As Werner Vogels says:

However, I want to reiterate, that there is not one architectural pattern to rule them all. How you choose to develop, deploy, and manage services will always be driven by the product you’re designing, the skillset of the team building it, and the experience you want to deliver to customers (and of course things like cost, speed, and resiliency).

Conclusion

I loved writing this paper (with my co-authors) because it’s a perfect illustration of what excites me about the work I do. We identified a real problem for our customers, thought through solutions, and applied a mix of architecture, algorithms, and existing tools to solve the problem.
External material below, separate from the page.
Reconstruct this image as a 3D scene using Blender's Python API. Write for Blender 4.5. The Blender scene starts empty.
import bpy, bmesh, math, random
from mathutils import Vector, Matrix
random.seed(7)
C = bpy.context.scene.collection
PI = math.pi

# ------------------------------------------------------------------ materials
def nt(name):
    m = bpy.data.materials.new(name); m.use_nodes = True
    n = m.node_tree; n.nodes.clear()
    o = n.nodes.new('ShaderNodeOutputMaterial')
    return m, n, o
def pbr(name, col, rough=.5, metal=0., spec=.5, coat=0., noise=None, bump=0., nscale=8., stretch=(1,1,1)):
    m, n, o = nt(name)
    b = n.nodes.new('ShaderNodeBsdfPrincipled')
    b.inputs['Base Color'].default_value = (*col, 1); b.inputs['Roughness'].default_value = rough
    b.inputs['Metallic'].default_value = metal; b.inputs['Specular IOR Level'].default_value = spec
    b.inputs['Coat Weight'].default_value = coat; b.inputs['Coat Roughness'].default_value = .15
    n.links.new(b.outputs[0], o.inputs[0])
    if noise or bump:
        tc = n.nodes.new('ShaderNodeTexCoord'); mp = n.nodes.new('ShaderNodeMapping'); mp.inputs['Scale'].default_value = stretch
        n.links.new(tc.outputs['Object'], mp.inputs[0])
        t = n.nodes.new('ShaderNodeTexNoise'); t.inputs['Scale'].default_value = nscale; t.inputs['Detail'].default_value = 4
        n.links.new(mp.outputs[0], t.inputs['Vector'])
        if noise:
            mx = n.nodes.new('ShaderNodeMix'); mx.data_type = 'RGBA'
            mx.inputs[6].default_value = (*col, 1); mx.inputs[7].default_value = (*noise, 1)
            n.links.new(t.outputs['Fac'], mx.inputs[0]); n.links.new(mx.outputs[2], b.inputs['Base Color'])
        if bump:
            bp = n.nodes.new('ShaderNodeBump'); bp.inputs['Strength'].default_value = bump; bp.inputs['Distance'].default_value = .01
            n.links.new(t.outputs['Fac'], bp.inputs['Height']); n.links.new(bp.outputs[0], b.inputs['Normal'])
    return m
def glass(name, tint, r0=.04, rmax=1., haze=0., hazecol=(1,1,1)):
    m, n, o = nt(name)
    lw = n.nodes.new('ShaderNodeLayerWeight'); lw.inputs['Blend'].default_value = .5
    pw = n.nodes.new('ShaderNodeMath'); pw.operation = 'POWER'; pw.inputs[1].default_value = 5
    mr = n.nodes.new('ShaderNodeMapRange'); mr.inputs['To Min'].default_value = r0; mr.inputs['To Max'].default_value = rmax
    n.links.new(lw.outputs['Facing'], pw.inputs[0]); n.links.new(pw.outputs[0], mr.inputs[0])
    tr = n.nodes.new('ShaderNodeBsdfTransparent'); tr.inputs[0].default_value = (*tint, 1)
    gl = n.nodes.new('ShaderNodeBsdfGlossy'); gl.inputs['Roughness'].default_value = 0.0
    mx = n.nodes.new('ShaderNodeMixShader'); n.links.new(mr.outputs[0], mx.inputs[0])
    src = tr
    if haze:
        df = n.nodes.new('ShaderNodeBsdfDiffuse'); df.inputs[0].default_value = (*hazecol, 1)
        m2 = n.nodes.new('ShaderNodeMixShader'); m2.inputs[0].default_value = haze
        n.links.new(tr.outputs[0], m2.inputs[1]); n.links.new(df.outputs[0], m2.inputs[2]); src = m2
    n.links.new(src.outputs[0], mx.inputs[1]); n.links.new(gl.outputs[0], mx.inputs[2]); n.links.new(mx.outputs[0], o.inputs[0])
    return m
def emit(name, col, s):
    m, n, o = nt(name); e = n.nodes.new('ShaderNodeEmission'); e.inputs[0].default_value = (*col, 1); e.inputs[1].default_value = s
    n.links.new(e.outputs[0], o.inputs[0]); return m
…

Building systems like this, and watching them run, is immensely rewarding. Building, operating, and improving something like this is a real team effort, and this paper reflects deep work from across the Lambda team and our partner teams.
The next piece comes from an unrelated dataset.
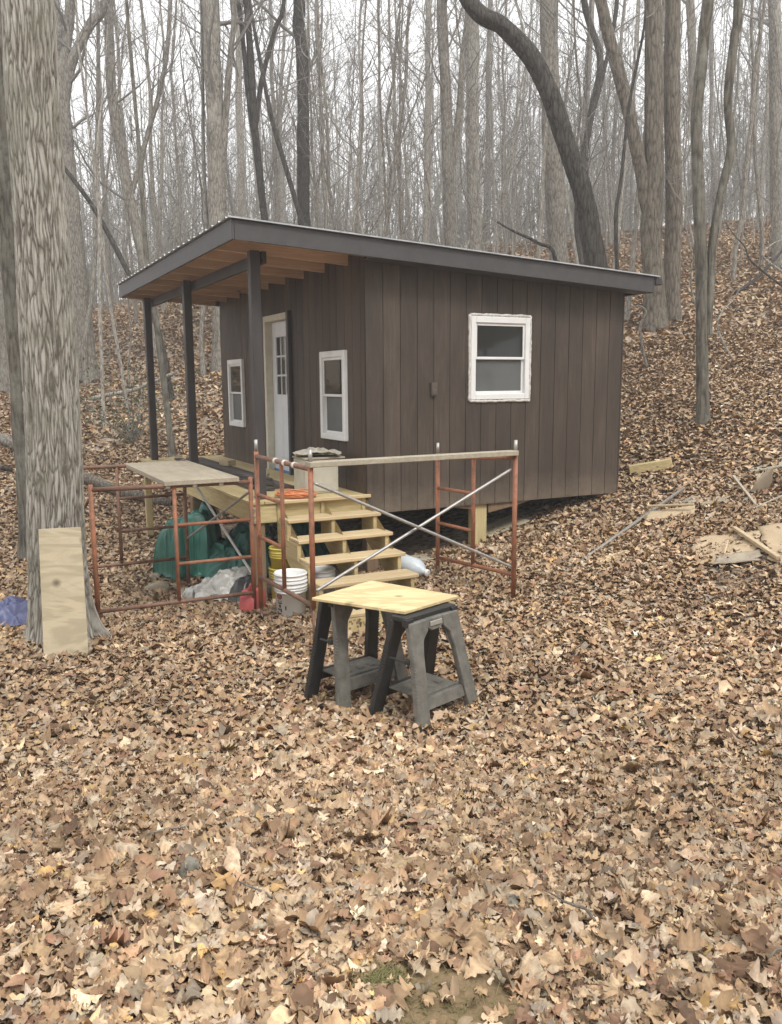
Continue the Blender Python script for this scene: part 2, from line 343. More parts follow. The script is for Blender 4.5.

This system gets performance by doing as little work as possible (deduplication, caching, lazy loading), and then gets resilience by doing slightly more work than needed (erasure coding, salted deduplication, etc). This is a tension worth paying attention to in all system designs.

In Video

If you’d prefer to consume this blog post as a video, here’s the talk I have at ATC’23.

Footnotes

  1. There’s a fairly complete literature review in the paper. I’m not going to repeat it here, so if you’re interested in how similar systems do it, go check it out there.
  2. This was something of a surprise. We built to the prototype with HTTP (using reqwest and hyper), fully expecting to swap it out for a binary protocol. What we found was that the cache machines could easily saturate their 50Gb/s NICs without breaking a sweat, so we’re keeping HTTP for now.